Sparsity issues aside, I found that I could get good results from the neural net (in the same ballpark as XGBoost's performance). The best configuration I found used a single hidden ReLU layer with dropout, with Nesterov momentum to help with tuning. I got a significant performance boost when I read Sutskever's paper on this, which explained that the momentum method (with very little decay) helps accumulate momentum in directions with small-but-consistent gradient, and is thus effective at quickly moving to a better region of the space, where a more local optimization (with more momentum decay) then helps fine-tune the network.

I played with different priors on the weights (which made limited difference), with SGD (which didn't do as well as momentum did), and out-of-the-Lasagne-box gradient-scaling methods like RMSProp (which caused numeric issues that I didn't debug) and Adagrad (which converged to a reasonably good region as quickly as momentum did, but hit a higher floor). Obviously I have more to learn and see about which of these methods work well when and why. In particular, just as it was reassuring to replicate the common wisdom that adding noisy features doesn't hurt, it was a little unnerving to not be able to replicate the common wisdom that adding more layers, if tuned correctly, should yield better results. It may be that that wisdom was just based on harder problems than this, and there's just not very much interesting structure to be found in this problem. (The fact that XGBoost did best with small trees of only 2-3 nodes seems to weakly support this hypothesis.)

The day before the end of the contest, I recognized that it was time to build an ensemble, since everyone knows that's how to do well in a machine learning contest. My quickie solution to this was to just run lots of small variations of the neural-net and XGBoost algorithms, produce a lot of model output files (with fitted model predictions on the training set, validation set, and testing set), and then pick a convex combination that does as well as possible on the validation set. This was how I generated my final submission, and it worked reasonably well (loss ~0.575 on the final leaderboard), handily outperforming all my individual predictors.

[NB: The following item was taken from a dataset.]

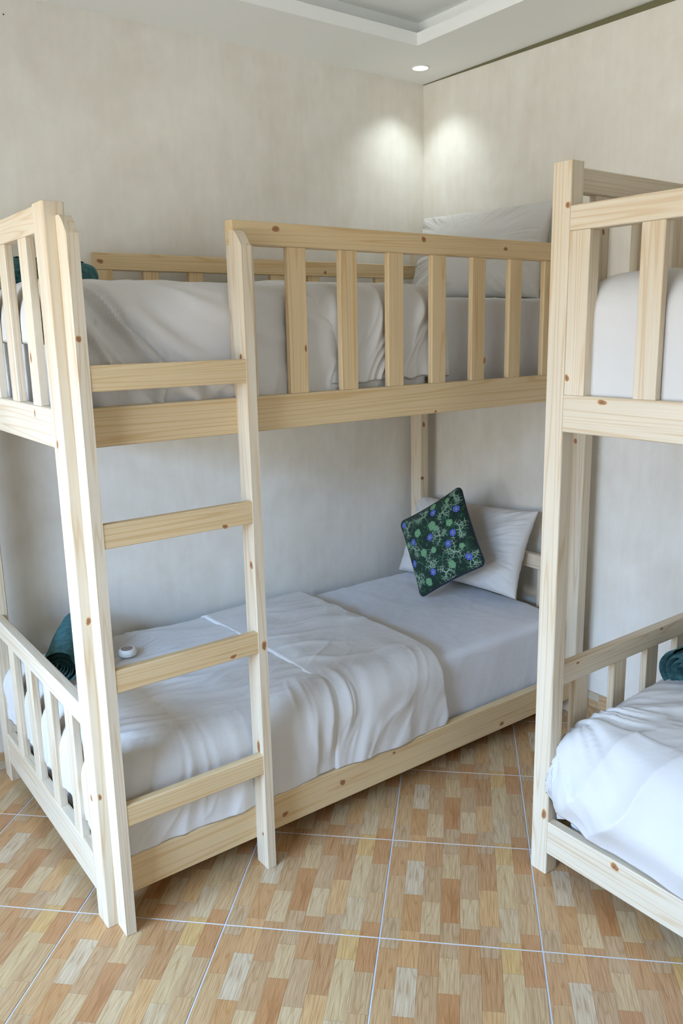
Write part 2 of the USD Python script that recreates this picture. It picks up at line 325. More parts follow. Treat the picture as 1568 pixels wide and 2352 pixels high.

However, while this development process worked well at actually finding good predictors, it doesn't make it easy to reproduce the experiments I ran. I think the biggest improvements I could make here would be to use version control, make sure my scripts generate artifacts and/or experiment results and nothing else (rather than having some of the work done in interactive sessions, and some of the work left hanging around as dead / commented-out code), and tag artifacts and conclusions with the revision numbers that were used to generate them. These seem like a good idea for Real Science™, and really for any situation where I want to be able to look back and easily see what I did - future Kaggle contests are probably in this category.